SAN ANTONIO — It started with a book. As Michigan players were first gathering to begin the season, new assistant coach Luke Yaklich handed out some reading material. “Chop Wood Carry Water: How to Fall in Love with the Process of Becoming Great,” released by author Joshua Medcalf in 2015, was his choice.
The book chronicles a boy’s life long goal of becoming a samurai warrior, with his greatest challenge being “defeating the man in the mirror”. The words have stuck with Michigan all the way to the national championship game.
The Wolverines found themselves down 10 to Loyola-Chicago at the Final Four with under 14 minutes left. Michigan’s offense had shot just 29 percent in the first half, tied down by 2-of-13 shooting from three-point range. What did Michigan have to do to stake its furious comeback?
“Keep chopping wood,” point guard Zavier Simpson said after the game. “Take it one possession at a time.”
Simpson is a man of few words with a microphone in front of him, but it feels like there’s wisdom in his brevity. Michigan’s 69-57 victory puts the program in the national title game for the second time in six years. But unlike the 2013 team which featured an overwhelming amount of talent, these Wolverines win with gritty defense, tough shot-making and by never taking a possession off.
Michigan has now won 14 games in a row. It’s lost only once since the calendar flipped to February. It’s won on a buzzer-beater against Houston, a blowout against Texas A&M and a comeback vs. Loyola. It’s starting to feel like this team is unkillable, if only because it should have been killed so many times before.
“Of course we got worried,” Simpson said. “Who wouldn’t get worried down 10 in the second half of the national semis? Who wouldn’t get worried?
“You can’t look at the scoreboard, you just have to take one possession at a time. Chop wood.”

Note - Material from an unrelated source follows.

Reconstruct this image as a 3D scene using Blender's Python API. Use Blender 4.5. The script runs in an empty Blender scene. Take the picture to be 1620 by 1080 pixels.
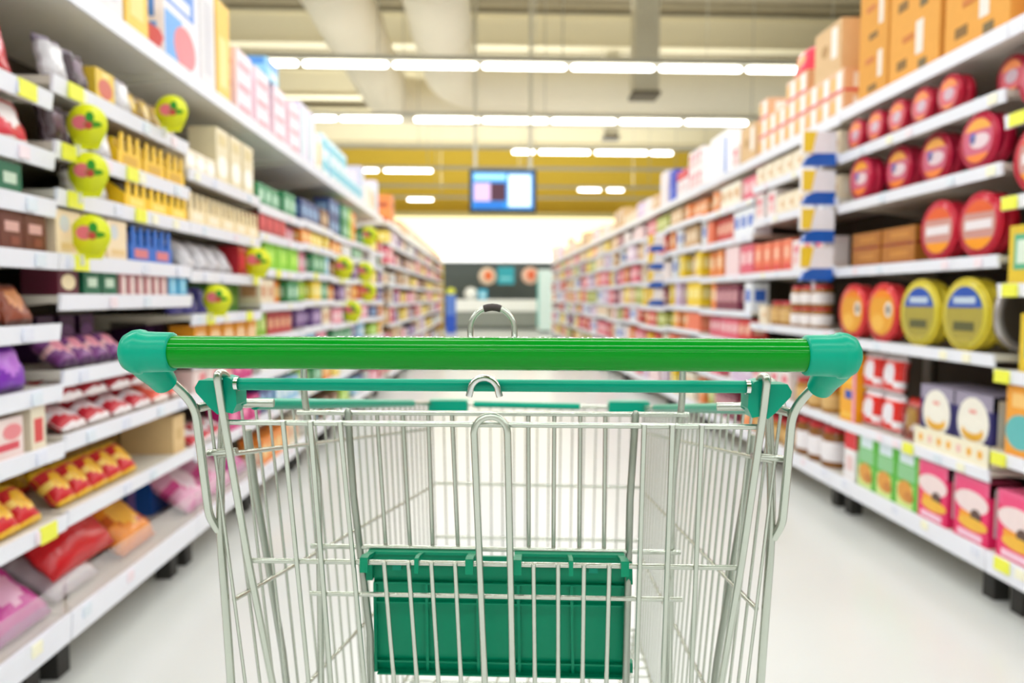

Michigan started its run with a bench-heavy unit that had barely played together all season. Muhammad Ali Abdur-Rahkman was the lone starter on the floor as the push was being made, and he didn’t even need to score.
Jaaron Simmons hit a three. Duncan Robinson hit a three. Jordan Poole slashed to the basket for a pair of layups. Jon Teske cleaned the glass. By the time star Moritz Wagner returned to the court to drain another three, the game was tied with seven minutes left.
This was Michigan at its finest: flexible and creative coaching adjustments from John Beilein seen through by a group of reserves never scared of the moment. Loyola, so good defensively throughout its incredible tournament run, had no idea what hit them.
It all felt so fitting for a Michigan team that keeps winning despite a notable lack of star power. Beilein once made an NBA first round pick out of a two-star recruit in Caris LeVert. Trey Burke wasn’t a top-100 recruit in the 2011 RSCI, but won the Wooden Award as a sophomore.
This feels like Beilein’s greatest coaching job yet, again doing more with less and riding it all the way to the national championship game.
Michigan was the only school really recruiting Wagner, who checked in at No. 119 in the class of 2015 rankings. Beilein flew to Germany to make his pitch and came back with a player who will go down in program lore forever after hanging 24 points and 15 rebounds on the Ramblers to key the victory.
Abdur-Rahkman was looking at offers from Bucknell, Delaware and Drexel before Michigan came calling a year earlier. He was No. 434 in his recruiting class. Robinson was a DIII transfer. Simpson was ranked No. 67 in his class, but Michigan only turned to him after Tyus Battle decommitted and it lost out on Cassius Winston to Michigan State.
There are only two top-100 recruits on this roster. Poole, who was ranked No. 99 in last year’s class, and Charles Matthews, who transferred from Kentucky after barely getting on the court as a freshman.
This is Beilein recruiting for his system instead of recruiting for talent. It’s why Michigan was ranked below Minnesota and Northwestern in the preseason Big Ten poll, picked to finish fifth in the conference. It’s why the Wolverines — always known as an offensive juggernaut under Beilein — have had to remake themselves as defensive stoppers this season.
No one would have expected Michigan to have the No. 3 defense in college basketball when it’s never finished better than No. 37 under Beilein. No one would have expected Michigan to be playing for a national championship on Monday, either.
Michigan is in the title game because Matthews, who struggled throughout February, has found his groove in March. He was electric on Sunday, slicing through the Ramblers for 17 points and playing lockdown defense, too.
It’s in the title game because Wagner has turned into a true star, a stretch big man agile enough to hit you with a behind-the-back crossover and tough enough to hold his own in the post.
It’s in the title game because Simpson is a menace on defense, because Robinson can’t be left open on the perimeter for a second, because Poole never gets stage fright.
There were many more talented teams than Michigan this season, but all of them other than Villanova are currently sitting at home. Michigan has found the best version of itself by chipping away at its problems piece by piece. Now it’s on the verge of something great.
“It’s about chopping wood,” Simpson said, again. “Just making sure we did the small things so we’d get the opportunity to get the big thing.”
Michigan will get the opportunity for that big thing on Monday. There’s only one swing left.